After robust growth over the last three years, the economy seems to have slowed down in the first half of the current financial year, with both fiscal and monetary policy remaining restrictive.
At their upcoming meeting with the Finance Minister, India Inc is now expected to pitch for measures to boost consumption, which is the largest component of GDP, to support high growth.
While there has been some revival in private investments, global uncertainties—arising from sluggish economic recovery, geopolitical conflicts, and excess capacity in China, among other factors—continue to impede a broad-based recovery in private-sector investment.
Capex-led growth
Industry representatives are likely to pitch for measures that would steer the economy through challenging times with a bold and forward-looking fiscal blueprint, sources said.
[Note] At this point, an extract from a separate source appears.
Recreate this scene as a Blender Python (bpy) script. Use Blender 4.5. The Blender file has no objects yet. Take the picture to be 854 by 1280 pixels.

In their pre-Budget discussions with Sitharaman and top Finance Ministry officials, industry leaders and heads of apex chambers of commerce are widely expected to urge the Centre to continue with the capex-led growth strategy followed in the recent years.
This approach, which has been central to recent Budgets, is aimed at bolstering infrastructure, generating employment, and crowding in private investments.
Corporates believe that sustained public investment in infrastructure and logistics will not only create a multiplier effect on economic activity but also catalyse private investment.
Single window for regulations
In its proposals for Union Budget 2025-26, the CII has made a case for increasing the public capital expenditure by 25 per cent over 2024-25 (BE) to ₹13.9 lakh crore. Infrastructure related to rural areas, agriculture and the social sector (healthcare, education etc) should be given greater priority, CII has said.
The new FICCI President Harsha Vardhan Agarwal recently told businessline that the apex chamber is advocating a 15 per cent hike in Central government capex for 2025-26.
Sitharaman has consistently emphasised the importance of balancing growth with fiscal prudence. The CII has now said that the Union Budget 2025-26 should make interventions to support all engines of growth while continuing on the glide path announced for fiscal deficit and bring it to 4.5 per cent of GDP in 2025-26.
A case has also been made by the CII to further improve the ease of doing business by bringing all regulatory approvals of Centre, States and local governments on the National Single Window System (NSWS).
All eyes on the Budget
With GDP growth expected to moderate this fiscal— from the 8.2 per cent recorded in 2023-24 —due to global headwinds and domestic constraints, the upcoming Budget is being keenly watched for measures that can reinvigorate growth.
Industry chambers such as the CII have emphasised that India’s real GDP must grow at a compound annual growth rate (CAGR) of 7.5–8 percent over the next 25 years for the country to achieve developed-nation status.
Industry representatives are expected to push for policies that enhance ease of doing business, incentivise investments and reduce the cost of capital, at the December 30 meeting.
A demand for more targeted incentives to boost private sector participation in sectors like manufacturing, technology, and green energy, which are critical to sustaining long-term grow, is also likely to be put forward.